Chanter sur le livre à la Renaissance

Chanter sur le livre à la Renaissance

 Canguilhem Philippe (direction), Chanter sur le livre à la Renaissance : les traités de contrepoint de Vicente Lusitano. « Épitome musical », Brepols, Turnhout 2013 [410 p. ; ISBN 978-2-503-55040-4 ; 80,00 €].

 

Le contrepoint est le domaine d'excellence de la musique savante écrite, un passage obligé du métier de compositeur. Depuis les somptueuses polyphonies du xvie siècle jusqu''à Johann Sebastian Bach, voire la seconde école de Vienne. Ceux qui l'abandonnèrent comme Haydn ou Beethoven ont pu être taxés d'ignorance ou de personnes au mauvais goût. Pourtant, le contrepoint est aussi une pratique populaire ; dans les milieux professionnels et savants, elle est une pratique d'improvisation. À la Renaissance, chanter sur le livre, c'est improviser en contrepoint sur un plain chant, un air donné.

Étant donné le caractère praticien de l'exercice, les manuels ne sont pas légions. On peut même se demander ce qui peut motiver à mettre dans un livre théorique ou d'enseignement une tradition qui se pratique. La perte d'un savoir-faire et de sa transmission « sur le tas » ? Des questions théoriques nouvelles, annonçant les bouleversements qui seront initiés au début du xviie siècle par la seconda prattica de Monteverdi ? Des ajustements entre la réalité du musicien et le livresque ?

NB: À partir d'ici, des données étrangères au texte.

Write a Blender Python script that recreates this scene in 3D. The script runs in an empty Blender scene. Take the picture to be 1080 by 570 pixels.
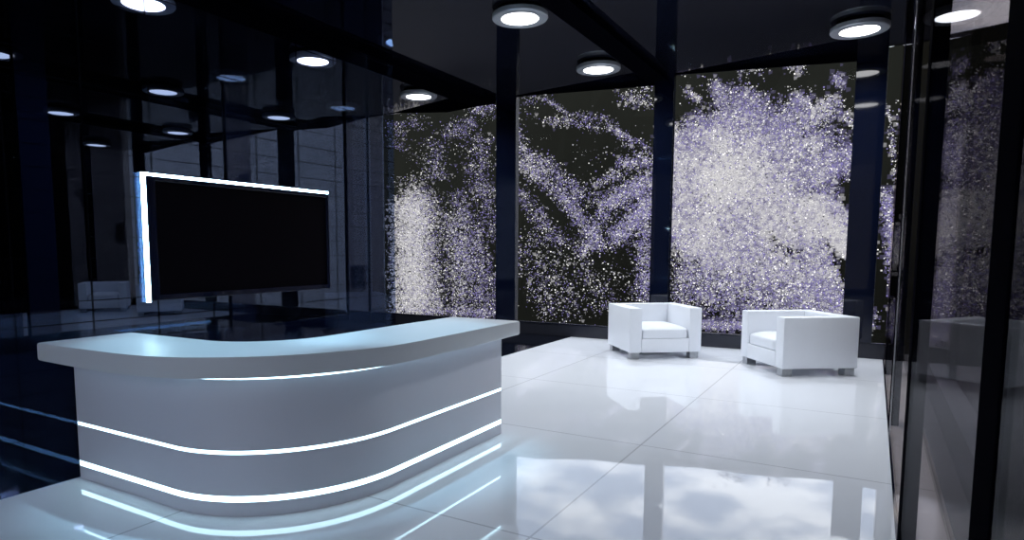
import bpy, bmesh, math, random
import numpy as np
from mathutils import Vector, Matrix

scene = bpy.context.scene
C = scene.collection
PI = math.pi

# ------------------------------------------------------------------ camera
cam_data = bpy.data.cameras.new('camera')
cam_data.sensor_fit = 'HORIZONTAL'
cam_data.sensor_width = 36.0
cam_data.lens = 690.0 / 1080.0 * 36.0
cam_data.shift_x = 0.037
cam_data.shift_y = 0.0439
cam_data.clip_end = 500
cam = bpy.data.objects.new('camera', cam_data)
cam.location = (0, 0, 1.6)
cam.rotation_euler = (math.radians(90 - 5.65), 0, math.radians(31.35))
C.objects.link(cam)
scene.camera = cam

# ------------------------------------------------------------------ tuning
SKY = 2.8            # strength of the overcast sky outside
LAMP = 9.0           # radiance of the round ceiling lamp diffusers
DOWN = 44.0          # watts of the downlight inside each ceiling lamp
STRIP = 5.5          # radiance of the desk light strips
scene.view_settings.view_transform = 'Standard'
scene.view_settings.look = 'None'
scene.view_settings.gamma = 1.0
scene.view_settings.use_curve_mapping = False
scene.view_settings.exposure = 0.1
try:
    scene.cycles.use_denoising = True
    scene.cycles.max_bounces = 10
    scene.cycles.transparent_max_bounces = 48
    scene.cycles.caustics_reflective = False
    scene.cycles.caustics_refractive = False
    scene.cycles.sample_clamp_indirect = 6.0
except Exception:
    pass

# ------------------------------------------------------------------ world: overcast sky with clouds
world = bpy.data.worlds.new('overcast_sky')
scene.world = world
world.use_nodes = True
nt = world.node_tree
nt.nodes.clear()
n_out = nt.nodes.new('ShaderNodeOutputWorld')
n_bg = nt.nodes.new('ShaderNodeBackground')
n_tc = nt.nodes.new('ShaderNodeTexCoord')
n_map = nt.nodes.new('ShaderNodeMapping')
n_map.inputs['Scale'].default_value = (1.0, 1.0, 2.6)
n_map.inputs['Location'].default_value = (0.35, 0.8, 0.2)
n_noise = nt.nodes.new('ShaderNodeTexNoise')
n_noise.inputs['Scale'].default_value = 10.0
n_noise.inputs['Detail'].default_value = 7
n_noise.inputs['Roughness'].default_value = 0.5
n_ramp = nt.nodes.new('ShaderNodeValToRGB')
e = n_ramp.color_ramp.elements
e[0].position = 0.43; e[0].color = (0.34, 0.41, 0.54, 1)
e[1].position = 0.60; e[1].color = (0.92, 0.96, 1.0, 1)
nt.links.new(n_tc.outputs['Generated'], n_map.inputs['Vector'])
nt.links.new(n_map.outputs['Vector'], n_noise.inputs['Vector'])
nt.links.new(n_noise.outputs['Fac'], n_ramp.inputs['Fac'])
nt.links.new(n_ramp.outputs['Color'], n_bg.inputs['Color'])
n_bg.inputs['Strength'].default_value = SKY
nt.links.new(n_bg.outputs['Background'], n_out.inputs['Surface'])


# ------------------------------------------------------------------ helpers
def tag(o, label=None, cat=None, group=None, kind=None):
    if label: o['label'] = label
    if cat: o['category'] = cat
    if group: o['group'] = group
    if kind: o['kind'] = kind
    return o


def obj(name, bm, m, parent=None, smooth=False, loc=None):
    me = bpy.data.meshes.new(name)
    bmesh.ops.recalc_face_normals(bm, faces=bm.faces[:])
    bm.to_mesh(me)
    bm.free()
    if smooth:
        for p in me.polygons: p.use_smooth = True
        try:
            me.set_sharp_from_angle(angle=math.radians(35))
        except Exception:
            pass
    if m: me.materials.append(m)
    o = bpy.data.objects.new(name, me)
    C.objects.link(o)
    if parent: o.parent = parent
    if loc: o.location = loc
    return o


def thing(name, label, cat, loc=(0, 0, 0), rz=0, group=None):
    o = bpy.data.objects.new(name, None)
    o.empty_display_size = 0.1
    C.objects.link(o)
    o.location = loc
    o.rotation_euler = (0, 0, rz)
    return tag(o, label, cat, group)


def struct(name, bm, m, parent=None, **k):
    o = obj(name, bm, m, parent, **k)
    if not parent: o['kind'] = 'structure'
    return o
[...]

On sait peu de choses sur Vicente Lusitano. Quelques compositions de polyphonie liturgique, un traité de chant et de composition qui a connu trois éditions : 1553, 1558, 1561. Il est prêtre, portugais, enseigne et chante en Italie. Il est surtout connu par la disputatio qu'il remporte en 1551 sur son contradicteur Nicola Vicentino, à propos des modes musicaux. Il se convertit au protestantisme dix ans plus tard et se tourne vers la cour du Wurtemberg.

En 1962, le musicologue Robert Steveson, qui nous a quittés en 2012, identifie un traité de chant anonyme espagnol conservé sous la cote « Espagnol 219 » à la Bibliothèque nationale de France comme étant de Vicente Lusitano. Cet écrit aurait été rédigé au plus tard en 1550, annoté et corrigé jusqu'à fin mai 1551.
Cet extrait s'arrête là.